Heavyweight by Solomon J Brager - a graphic novel about the author’s search to know more about their family’s history during the holocaust. Gripping and informative, I learned an incredible amount about a piece of history I thought I knew fairly well

Peach

The Monstrous Anger of the Guns: How the Global Arms Trade is Ruining the World ed. Rhona Michie, Andrew Feinstein and Paul Rogers - When we march for the freedom of peoples who are the victims of thuggery endorsed by the Global North, or of proxy wars, we must be marching with a mind to fight for arms embargoes, and even further, an end to the international arms trade. As many of the authors in this book argue, armed violence is a continuum, and we should not be so arrogant to believe that we will be immune to the imperial boomerang.

Mohamed

A Month in Siena by Hisham Matar — a short and tender read. On the surface, it can be read as a series of essays on travel, art and artistic exploration, but Matar’s writing draws out so much more from his experiences in Siena. Moving through the city, Matar finds himself reflecting on its art and history, which draws him back to his own family history and the various migrations and unresolved tragedies that have marked his life. This book is a tribute to what art can do for people looking for answers. Matar’s writing recognises that in moments of spontaneous exploration, our bodies and minds will find a way to reach back into a past that might feel unknowable to us and retrieve something that we thought was lost.

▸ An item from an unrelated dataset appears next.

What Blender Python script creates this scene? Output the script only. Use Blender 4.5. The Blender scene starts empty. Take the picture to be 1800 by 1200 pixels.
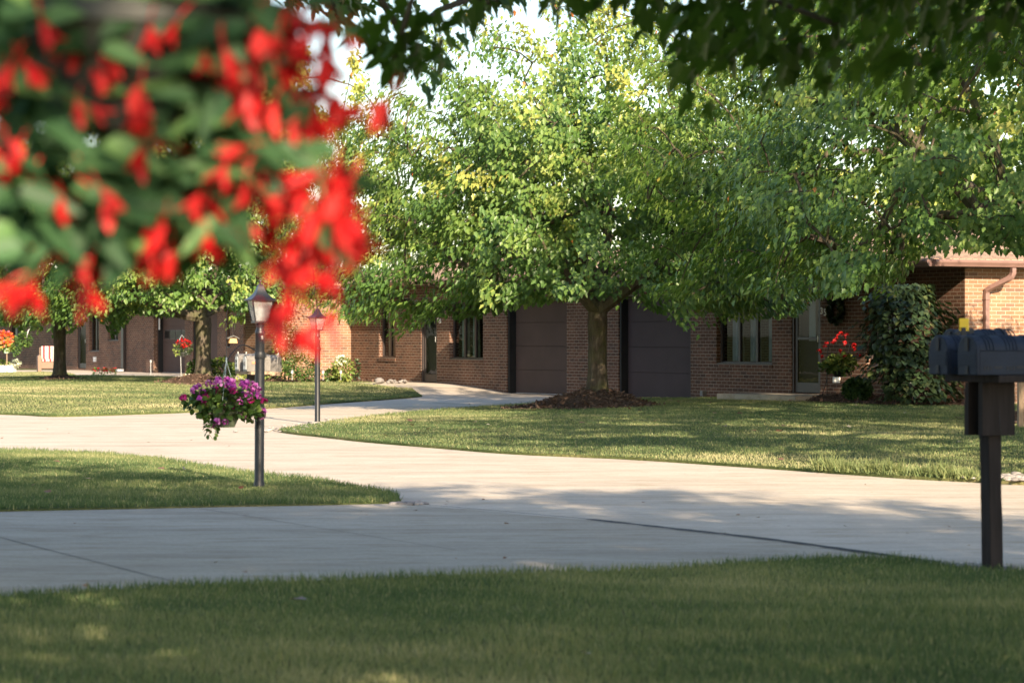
import bpy, math, random
import numpy as np
from mathutils import Vector, Matrix
from mathutils.geometry import delaunay_2d_cdt

R = math.radians
sc = bpy.context.scene
COL = sc.collection
EYE = 1.35

def G(px, py, z=0.0):
    """ground point measured from the survey photograph -> world metres"""
    d = (EYE - z) * 5000.0 / (py - 587.0)
    return ((px - 900.0) / 5000.0 * d, d)
def XR(px): return (px - 900.0) / 5000.0
def ZP(py, d): return EYE - (py - 587.0) / 5000.0 * d

# ------------------------------------------------------------------ tagging
def tag(o, label=None, cat=None, group=None, kind=None):
    if label: o['label'] = label
    if cat: o['category'] = cat
    if group: o['group'] = group
    if kind: o['kind'] = kind
    return o
def empty(name, loc, rz=0.0, label=None, cat=None, group=None):
    o = bpy.data.objects.new(name, None); COL.objects.link(o)
    o.location = loc; o.rotation_euler = (0, 0, rz); o.empty_display_size = 0.2
    return tag(o, label, cat, group)
def copy_tree(o, parent=None):
    c = o.copy(); COL.objects.link(c)
    if parent: c.parent = parent
    for ch in [q for q in COL.objects if q.parent == o]:
        copy_tree(ch, c)
    return c

# ------------------------------------------------------------------ materials
def _n(nt, typ, **kw):
    n = nt.nodes.new(typ)
    for k, v in kw.items(): setattr(n, k, v)
    return n
def base_mat(name, rough=0.7, spec=0.5):
    m = bpy.data.materials.new(name); m.use_nodes = True
    b = m.node_tree.nodes['Principled BSDF']
    b.inputs['Roughness'].default_value = rough
    b.inputs['Specular IOR Level'].default_value = spec
    return m, m.node_tree, b
def ramp(nt, fac, stops):
    r = _n(nt, 'ShaderNodeValToRGB')
    e = r.color_ramp.elements
    while len(e) < len(stops): e.new(0.5)
    for i, (p, c) in enumerate(stops):
        e[i].position = p; e[i].color = (c[0], c[1], c[2], 1)
    nt.links.new(fac, r.inputs[0])
    return r
def coords(nt, scale=(1, 1, 1)):
    tc = _n(nt, 'ShaderNodeTexCoord'); mp = _n(nt, 'ShaderNodeMapping')
    mp.inputs['Scale'].default_value = scale
    nt.links.new(tc.outputs['Object'], mp.inputs[0])
    return mp.outputs[0]
def noise(nt, vec, scale, detail=4, rough=0.55):
    n = _n(nt, 'ShaderNodeTexNoise')
    n.inputs['Scale'].default_value = scale; n.inputs['Detail'].default_value = detail
    n.inputs['Roughness'].default_value = rough
    nt.links.new(vec, n.inputs['Vector'])
    return n.outputs['Fac']
def mixc(nt, f, a, b, mode='MIX'):
    m = _n(nt, 'ShaderNodeMixRGB', blend_type=mode)
    for s, v in ((0, f), (1, a), (2, b)):
        if isinstance(v, (int, float)): m.inputs[s].default_value = v
        elif isinstance(v, tuple): m.inputs[s].default_value = (v[0], v[1], v[2], 1)
        else: nt.links.new(v, m.inputs[s])
    return m.outputs[0]
def bump(nt, b, h, strength=0.3, dist=0.01):
    bp = _n(nt, 'ShaderNodeBump')
    bp.inputs['Strength'].default_value = strength; bp.inputs['Distance'].default_value = dist
    nt.links.new(h, bp.inputs['Height']); nt.links.new(bp.outputs[0], b.inputs['Normal'])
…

The Seers by Sulaiman Addonia — lyrical, powerful and sexy writing. Hannah — our narrator — is a refugee from Eritrea who has recently arrived in the UK carrying her dead mother’s diary. On arrival, Hannah finds her story taken away from her, rendered into a simplified version that’s understandable to an oppressive Home Office that doesn’t recognise refugees as humans with desires and complex histories, but as cases to be handled and testimonies to be challenged. This novel rebels against this form of violence. Addonia’s prose fleshes out Hannah’s life in images, textured moments and explorations of queer desires as she tries to make a life and home in London while reckoning with an inheritance — her mother’s diary — that challenges what she thought she knew of her family history. Everything passes, love remains.